> _Raw data_:

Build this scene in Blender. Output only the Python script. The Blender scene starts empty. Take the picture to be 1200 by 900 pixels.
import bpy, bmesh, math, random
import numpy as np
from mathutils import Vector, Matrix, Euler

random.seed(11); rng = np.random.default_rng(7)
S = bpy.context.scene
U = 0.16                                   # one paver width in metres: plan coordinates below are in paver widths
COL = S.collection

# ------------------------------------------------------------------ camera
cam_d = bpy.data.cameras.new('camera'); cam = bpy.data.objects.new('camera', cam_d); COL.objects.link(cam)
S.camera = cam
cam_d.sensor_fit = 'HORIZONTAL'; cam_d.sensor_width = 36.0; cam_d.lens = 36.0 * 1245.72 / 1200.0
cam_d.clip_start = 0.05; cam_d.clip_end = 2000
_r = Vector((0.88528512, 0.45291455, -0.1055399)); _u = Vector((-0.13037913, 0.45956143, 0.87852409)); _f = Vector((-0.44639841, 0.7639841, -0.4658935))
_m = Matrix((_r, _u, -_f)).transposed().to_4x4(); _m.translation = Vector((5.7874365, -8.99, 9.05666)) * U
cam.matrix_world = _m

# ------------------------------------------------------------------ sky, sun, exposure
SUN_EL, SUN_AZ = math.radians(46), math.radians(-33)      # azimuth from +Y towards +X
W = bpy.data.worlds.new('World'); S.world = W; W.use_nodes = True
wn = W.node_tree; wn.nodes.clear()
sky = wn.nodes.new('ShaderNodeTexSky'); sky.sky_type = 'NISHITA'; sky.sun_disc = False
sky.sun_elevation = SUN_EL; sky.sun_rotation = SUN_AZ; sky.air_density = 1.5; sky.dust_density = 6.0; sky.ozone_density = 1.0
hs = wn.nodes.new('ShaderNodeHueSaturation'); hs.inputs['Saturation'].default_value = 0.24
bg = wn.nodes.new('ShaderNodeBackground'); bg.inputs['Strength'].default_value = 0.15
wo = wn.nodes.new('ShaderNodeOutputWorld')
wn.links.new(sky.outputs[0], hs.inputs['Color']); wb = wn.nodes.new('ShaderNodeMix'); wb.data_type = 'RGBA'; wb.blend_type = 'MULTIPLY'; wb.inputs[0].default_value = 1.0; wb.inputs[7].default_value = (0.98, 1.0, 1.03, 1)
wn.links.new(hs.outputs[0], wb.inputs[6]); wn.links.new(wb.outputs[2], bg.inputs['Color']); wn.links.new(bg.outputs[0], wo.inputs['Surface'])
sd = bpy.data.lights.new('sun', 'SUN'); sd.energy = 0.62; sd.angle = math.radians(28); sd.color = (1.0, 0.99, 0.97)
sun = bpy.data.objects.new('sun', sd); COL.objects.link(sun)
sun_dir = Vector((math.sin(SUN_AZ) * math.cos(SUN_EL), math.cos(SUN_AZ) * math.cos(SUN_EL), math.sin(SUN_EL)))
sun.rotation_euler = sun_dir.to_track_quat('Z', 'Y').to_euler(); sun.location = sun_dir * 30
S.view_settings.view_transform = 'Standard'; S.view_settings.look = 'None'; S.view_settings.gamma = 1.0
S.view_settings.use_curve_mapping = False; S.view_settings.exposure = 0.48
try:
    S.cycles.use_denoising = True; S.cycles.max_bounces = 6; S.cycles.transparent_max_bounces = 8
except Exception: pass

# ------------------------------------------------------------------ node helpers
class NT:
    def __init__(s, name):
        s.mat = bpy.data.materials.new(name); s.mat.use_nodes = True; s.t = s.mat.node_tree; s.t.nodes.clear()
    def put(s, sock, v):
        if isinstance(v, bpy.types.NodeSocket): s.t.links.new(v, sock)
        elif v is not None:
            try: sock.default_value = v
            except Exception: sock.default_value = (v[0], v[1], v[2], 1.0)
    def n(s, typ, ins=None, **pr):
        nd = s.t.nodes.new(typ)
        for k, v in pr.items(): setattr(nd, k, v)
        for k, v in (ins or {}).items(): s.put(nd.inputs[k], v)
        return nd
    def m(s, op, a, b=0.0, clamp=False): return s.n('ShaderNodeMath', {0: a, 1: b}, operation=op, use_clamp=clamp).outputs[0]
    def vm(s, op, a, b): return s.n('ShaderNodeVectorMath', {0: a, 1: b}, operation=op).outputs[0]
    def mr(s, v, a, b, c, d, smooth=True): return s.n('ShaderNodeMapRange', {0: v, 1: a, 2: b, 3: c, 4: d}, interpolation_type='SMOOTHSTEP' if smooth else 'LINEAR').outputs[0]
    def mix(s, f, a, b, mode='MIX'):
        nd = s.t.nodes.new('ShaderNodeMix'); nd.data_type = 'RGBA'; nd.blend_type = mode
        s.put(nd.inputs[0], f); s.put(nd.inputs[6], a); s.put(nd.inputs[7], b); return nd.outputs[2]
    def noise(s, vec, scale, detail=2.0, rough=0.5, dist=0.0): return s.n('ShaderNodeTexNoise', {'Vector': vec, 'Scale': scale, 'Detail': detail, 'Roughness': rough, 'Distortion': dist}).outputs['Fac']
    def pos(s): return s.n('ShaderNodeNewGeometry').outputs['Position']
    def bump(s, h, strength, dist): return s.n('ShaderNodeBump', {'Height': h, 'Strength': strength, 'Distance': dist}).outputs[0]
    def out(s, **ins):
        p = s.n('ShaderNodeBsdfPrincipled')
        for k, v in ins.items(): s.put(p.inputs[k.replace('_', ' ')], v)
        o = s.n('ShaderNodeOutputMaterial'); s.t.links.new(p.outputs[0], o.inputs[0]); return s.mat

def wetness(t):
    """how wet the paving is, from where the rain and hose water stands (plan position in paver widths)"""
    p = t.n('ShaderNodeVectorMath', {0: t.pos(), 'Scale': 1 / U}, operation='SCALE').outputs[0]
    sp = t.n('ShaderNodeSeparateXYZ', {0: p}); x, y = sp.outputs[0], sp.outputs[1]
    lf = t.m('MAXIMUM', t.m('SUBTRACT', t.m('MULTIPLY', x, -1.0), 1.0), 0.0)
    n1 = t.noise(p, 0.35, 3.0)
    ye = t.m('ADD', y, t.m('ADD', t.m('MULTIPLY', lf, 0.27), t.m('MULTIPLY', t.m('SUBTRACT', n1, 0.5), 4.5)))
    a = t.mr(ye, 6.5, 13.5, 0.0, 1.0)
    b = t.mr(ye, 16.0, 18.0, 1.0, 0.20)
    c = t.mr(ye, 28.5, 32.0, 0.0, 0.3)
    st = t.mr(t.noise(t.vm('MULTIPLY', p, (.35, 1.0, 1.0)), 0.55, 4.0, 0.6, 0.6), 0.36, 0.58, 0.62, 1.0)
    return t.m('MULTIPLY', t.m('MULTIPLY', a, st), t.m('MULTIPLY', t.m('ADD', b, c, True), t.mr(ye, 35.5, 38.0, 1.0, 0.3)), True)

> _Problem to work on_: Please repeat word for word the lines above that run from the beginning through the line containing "cam.matrix_world = _m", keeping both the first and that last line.

> _Answer to this problem_:
Build this scene in Blender. Output only the Python script. The Blender scene starts empty. Take the picture to be 1200 by 900 pixels.
import bpy, bmesh, math, random
import numpy as np
from mathutils import Vector, Matrix, Euler

random.seed(11); rng = np.random.default_rng(7)
S = bpy.context.scene
U = 0.16                                   # one paver width in metres: plan coordinates below are in paver widths
COL = S.collection

# ------------------------------------------------------------------ camera
cam_d = bpy.data.cameras.new('camera'); cam = bpy.data.objects.new('camera', cam_d); COL.objects.link(cam)
S.camera = cam
cam_d.sensor_fit = 'HORIZONTAL'; cam_d.sensor_width = 36.0; cam_d.lens = 36.0 * 1245.72 / 1200.0
cam_d.clip_start = 0.05; cam_d.clip_end = 2000
_r = Vector((0.88528512, 0.45291455, -0.1055399)); _u = Vector((-0.13037913, 0.45956143, 0.87852409)); _f = Vector((-0.44639841, 0.7639841, -0.4658935))
_m = Matrix((_r, _u, -_f)).transposed().to_4x4(); _m.translation = Vector((5.7874365, -8.99, 9.05666)) * U
cam.matrix_world = _m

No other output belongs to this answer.